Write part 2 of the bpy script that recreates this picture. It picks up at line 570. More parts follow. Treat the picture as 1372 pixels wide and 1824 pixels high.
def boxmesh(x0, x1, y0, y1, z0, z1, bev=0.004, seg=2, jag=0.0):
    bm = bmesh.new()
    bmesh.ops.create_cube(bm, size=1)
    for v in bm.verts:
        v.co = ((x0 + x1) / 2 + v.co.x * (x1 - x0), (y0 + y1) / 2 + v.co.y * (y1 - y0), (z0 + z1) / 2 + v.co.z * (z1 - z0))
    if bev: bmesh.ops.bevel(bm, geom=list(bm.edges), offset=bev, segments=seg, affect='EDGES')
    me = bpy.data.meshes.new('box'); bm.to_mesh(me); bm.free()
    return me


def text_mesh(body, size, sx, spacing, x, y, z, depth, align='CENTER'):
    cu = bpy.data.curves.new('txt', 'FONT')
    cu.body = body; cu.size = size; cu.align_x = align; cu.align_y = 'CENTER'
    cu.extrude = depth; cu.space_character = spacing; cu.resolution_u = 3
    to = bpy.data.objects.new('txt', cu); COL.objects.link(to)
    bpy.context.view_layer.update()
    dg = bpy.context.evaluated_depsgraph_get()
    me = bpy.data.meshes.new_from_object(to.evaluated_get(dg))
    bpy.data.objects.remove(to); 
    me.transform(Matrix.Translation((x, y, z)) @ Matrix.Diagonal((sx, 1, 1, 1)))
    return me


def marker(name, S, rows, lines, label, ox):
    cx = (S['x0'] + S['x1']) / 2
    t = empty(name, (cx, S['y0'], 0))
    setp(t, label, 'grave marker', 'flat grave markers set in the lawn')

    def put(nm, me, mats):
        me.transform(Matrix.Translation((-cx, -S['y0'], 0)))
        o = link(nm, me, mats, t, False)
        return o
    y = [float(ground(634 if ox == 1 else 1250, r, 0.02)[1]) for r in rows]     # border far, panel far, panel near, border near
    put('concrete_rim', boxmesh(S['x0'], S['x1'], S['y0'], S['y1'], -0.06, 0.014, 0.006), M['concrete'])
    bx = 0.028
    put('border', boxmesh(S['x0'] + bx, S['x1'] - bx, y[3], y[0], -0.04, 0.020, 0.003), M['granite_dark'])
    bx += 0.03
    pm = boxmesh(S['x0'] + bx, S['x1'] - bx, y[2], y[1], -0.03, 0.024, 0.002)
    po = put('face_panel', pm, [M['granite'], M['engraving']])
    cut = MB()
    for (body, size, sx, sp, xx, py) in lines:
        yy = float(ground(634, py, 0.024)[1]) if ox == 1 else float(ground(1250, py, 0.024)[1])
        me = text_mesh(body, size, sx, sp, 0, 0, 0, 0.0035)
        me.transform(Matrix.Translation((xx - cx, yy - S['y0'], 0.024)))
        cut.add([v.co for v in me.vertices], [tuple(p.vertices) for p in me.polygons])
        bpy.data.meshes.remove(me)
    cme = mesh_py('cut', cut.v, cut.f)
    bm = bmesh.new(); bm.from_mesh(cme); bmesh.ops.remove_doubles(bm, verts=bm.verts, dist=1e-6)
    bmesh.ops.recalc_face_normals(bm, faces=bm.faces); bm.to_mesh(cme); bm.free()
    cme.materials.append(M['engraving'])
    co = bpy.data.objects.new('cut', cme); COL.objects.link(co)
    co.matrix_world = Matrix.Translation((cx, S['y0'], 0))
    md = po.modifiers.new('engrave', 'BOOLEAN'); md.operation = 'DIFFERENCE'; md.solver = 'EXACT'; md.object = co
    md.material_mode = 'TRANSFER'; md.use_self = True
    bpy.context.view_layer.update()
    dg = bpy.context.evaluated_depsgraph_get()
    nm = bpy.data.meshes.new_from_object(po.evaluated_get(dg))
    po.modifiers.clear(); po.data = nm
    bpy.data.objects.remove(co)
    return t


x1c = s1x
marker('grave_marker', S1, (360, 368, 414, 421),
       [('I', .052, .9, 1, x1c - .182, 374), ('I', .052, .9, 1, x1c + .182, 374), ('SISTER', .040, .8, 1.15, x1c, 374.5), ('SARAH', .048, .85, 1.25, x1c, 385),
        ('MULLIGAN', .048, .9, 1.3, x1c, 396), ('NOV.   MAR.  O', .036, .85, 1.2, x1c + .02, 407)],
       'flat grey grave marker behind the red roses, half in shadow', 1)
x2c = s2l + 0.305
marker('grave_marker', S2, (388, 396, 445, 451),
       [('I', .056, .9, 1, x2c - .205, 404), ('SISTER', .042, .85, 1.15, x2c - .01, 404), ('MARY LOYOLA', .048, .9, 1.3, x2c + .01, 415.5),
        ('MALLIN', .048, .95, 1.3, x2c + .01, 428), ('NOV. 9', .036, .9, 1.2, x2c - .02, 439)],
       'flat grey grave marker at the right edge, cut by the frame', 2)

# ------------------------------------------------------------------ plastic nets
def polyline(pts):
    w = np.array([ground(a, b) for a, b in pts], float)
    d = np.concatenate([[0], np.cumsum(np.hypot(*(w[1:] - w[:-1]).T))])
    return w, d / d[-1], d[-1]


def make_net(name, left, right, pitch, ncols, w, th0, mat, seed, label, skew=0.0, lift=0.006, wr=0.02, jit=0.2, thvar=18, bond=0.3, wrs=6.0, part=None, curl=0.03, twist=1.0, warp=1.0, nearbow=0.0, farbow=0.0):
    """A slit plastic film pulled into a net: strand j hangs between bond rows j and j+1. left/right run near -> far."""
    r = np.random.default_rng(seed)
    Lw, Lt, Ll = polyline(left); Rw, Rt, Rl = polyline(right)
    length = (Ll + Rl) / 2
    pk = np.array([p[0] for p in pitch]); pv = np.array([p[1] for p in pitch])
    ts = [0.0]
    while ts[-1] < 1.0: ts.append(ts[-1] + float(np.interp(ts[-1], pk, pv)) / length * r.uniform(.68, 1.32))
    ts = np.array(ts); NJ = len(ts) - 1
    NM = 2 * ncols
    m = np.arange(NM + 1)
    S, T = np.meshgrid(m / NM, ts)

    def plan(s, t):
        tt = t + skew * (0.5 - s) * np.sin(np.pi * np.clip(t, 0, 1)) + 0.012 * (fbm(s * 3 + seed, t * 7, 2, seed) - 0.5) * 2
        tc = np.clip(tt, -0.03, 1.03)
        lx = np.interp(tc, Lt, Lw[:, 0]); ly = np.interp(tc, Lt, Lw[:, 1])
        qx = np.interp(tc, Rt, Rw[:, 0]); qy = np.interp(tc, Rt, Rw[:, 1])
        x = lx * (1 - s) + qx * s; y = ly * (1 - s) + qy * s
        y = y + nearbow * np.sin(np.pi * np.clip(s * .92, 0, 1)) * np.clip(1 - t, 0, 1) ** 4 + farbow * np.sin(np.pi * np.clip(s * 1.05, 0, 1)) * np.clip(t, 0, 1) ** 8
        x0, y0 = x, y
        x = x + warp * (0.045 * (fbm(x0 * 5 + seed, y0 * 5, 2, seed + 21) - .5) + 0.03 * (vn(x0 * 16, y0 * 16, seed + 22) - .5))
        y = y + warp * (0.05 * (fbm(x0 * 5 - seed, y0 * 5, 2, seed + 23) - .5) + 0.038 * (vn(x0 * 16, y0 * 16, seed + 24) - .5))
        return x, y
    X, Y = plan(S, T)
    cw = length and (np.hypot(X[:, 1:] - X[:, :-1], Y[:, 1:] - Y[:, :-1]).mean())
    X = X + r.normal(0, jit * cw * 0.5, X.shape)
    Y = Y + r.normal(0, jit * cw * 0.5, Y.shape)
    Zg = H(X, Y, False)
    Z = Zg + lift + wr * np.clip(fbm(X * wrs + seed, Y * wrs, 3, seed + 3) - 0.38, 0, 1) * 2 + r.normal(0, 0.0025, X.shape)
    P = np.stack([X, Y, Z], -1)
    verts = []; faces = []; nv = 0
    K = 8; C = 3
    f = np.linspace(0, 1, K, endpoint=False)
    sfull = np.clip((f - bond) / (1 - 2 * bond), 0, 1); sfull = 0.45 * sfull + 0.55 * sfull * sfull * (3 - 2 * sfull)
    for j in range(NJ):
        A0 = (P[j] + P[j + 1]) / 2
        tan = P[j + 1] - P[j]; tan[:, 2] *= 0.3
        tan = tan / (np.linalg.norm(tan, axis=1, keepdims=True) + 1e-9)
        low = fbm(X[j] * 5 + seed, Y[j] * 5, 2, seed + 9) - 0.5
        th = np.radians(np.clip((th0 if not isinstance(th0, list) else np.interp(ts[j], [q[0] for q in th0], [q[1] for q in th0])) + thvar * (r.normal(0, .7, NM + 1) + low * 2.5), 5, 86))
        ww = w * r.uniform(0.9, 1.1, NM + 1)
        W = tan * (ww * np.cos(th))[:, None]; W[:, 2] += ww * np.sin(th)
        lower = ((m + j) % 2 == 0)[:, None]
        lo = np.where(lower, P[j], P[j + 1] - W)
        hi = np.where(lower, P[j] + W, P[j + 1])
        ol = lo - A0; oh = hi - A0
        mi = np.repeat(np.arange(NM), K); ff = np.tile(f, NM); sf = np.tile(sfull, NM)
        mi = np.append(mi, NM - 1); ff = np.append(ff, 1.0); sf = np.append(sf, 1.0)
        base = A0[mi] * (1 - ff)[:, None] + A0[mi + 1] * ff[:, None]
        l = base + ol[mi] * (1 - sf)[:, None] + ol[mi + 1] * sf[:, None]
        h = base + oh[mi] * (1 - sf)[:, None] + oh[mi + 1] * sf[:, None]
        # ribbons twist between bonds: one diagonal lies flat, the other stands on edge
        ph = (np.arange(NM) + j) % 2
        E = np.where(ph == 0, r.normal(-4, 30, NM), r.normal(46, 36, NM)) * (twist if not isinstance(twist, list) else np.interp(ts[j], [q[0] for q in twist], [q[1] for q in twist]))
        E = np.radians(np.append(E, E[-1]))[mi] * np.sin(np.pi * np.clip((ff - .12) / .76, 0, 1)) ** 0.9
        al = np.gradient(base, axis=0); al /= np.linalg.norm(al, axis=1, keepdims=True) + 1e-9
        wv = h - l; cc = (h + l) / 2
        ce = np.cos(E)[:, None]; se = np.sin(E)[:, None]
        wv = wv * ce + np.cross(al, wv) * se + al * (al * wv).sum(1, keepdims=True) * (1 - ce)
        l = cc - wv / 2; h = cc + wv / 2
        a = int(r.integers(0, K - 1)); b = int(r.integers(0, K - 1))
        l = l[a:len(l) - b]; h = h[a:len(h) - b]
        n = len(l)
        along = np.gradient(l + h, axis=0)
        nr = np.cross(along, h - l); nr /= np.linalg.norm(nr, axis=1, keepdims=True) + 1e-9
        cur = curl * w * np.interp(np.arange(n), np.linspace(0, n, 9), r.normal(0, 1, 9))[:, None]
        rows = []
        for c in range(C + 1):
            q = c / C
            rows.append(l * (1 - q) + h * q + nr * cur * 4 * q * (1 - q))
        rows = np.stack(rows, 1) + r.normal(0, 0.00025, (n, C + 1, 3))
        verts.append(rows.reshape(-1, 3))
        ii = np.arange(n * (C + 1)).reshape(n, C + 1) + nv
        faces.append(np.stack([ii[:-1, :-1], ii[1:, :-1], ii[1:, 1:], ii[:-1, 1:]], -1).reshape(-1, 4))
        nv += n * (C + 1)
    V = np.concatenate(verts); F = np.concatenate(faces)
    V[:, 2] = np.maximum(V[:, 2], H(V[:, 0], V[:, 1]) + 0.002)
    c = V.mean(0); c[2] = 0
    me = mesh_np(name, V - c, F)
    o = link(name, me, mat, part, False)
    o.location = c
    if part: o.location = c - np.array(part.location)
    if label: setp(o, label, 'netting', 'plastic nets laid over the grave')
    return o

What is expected
Restate, word for word and with nothing added, the lines from the first line of the listing through the one where "setp(t, label, 'grave" stands.

Reply
Write part 2 of the bpy script that recreates this picture. It picks up at line 570. More parts follow. Treat the picture as 1372 pixels wide and 1824 pixels high.
def boxmesh(x0, x1, y0, y1, z0, z1, bev=0.004, seg=2, jag=0.0):
    bm = bmesh.new()
    bmesh.ops.create_cube(bm, size=1)
    for v in bm.verts:
        v.co = ((x0 + x1) / 2 + v.co.x * (x1 - x0), (y0 + y1) / 2 + v.co.y * (y1 - y0), (z0 + z1) / 2 + v.co.z * (z1 - z0))
    if bev: bmesh.ops.bevel(bm, geom=list(bm.edges), offset=bev, segments=seg, affect='EDGES')
    me = bpy.data.meshes.new('box'); bm.to_mesh(me); bm.free()
    return me


def text_mesh(body, size, sx, spacing, x, y, z, depth, align='CENTER'):
    cu = bpy.data.curves.new('txt', 'FONT')
    cu.body = body; cu.size = size; cu.align_x = align; cu.align_y = 'CENTER'
    cu.extrude = depth; cu.space_character = spacing; cu.resolution_u = 3
    to = bpy.data.objects.new('txt', cu); COL.objects.link(to)
    bpy.context.view_layer.update()
    dg = bpy.context.evaluated_depsgraph_get()
    me = bpy.data.meshes.new_from_object(to.evaluated_get(dg))
    bpy.data.objects.remove(to); 
    me.transform(Matrix.Translation((x, y, z)) @ Matrix.Diagonal((sx, 1, 1, 1)))
    return me


def marker(name, S, rows, lines, label, ox):
    cx = (S['x0'] + S['x1']) / 2
    t = empty(name, (cx, S['y0'], 0))
    setp(t, label, 'grave marker', 'flat grave markers set in the lawn')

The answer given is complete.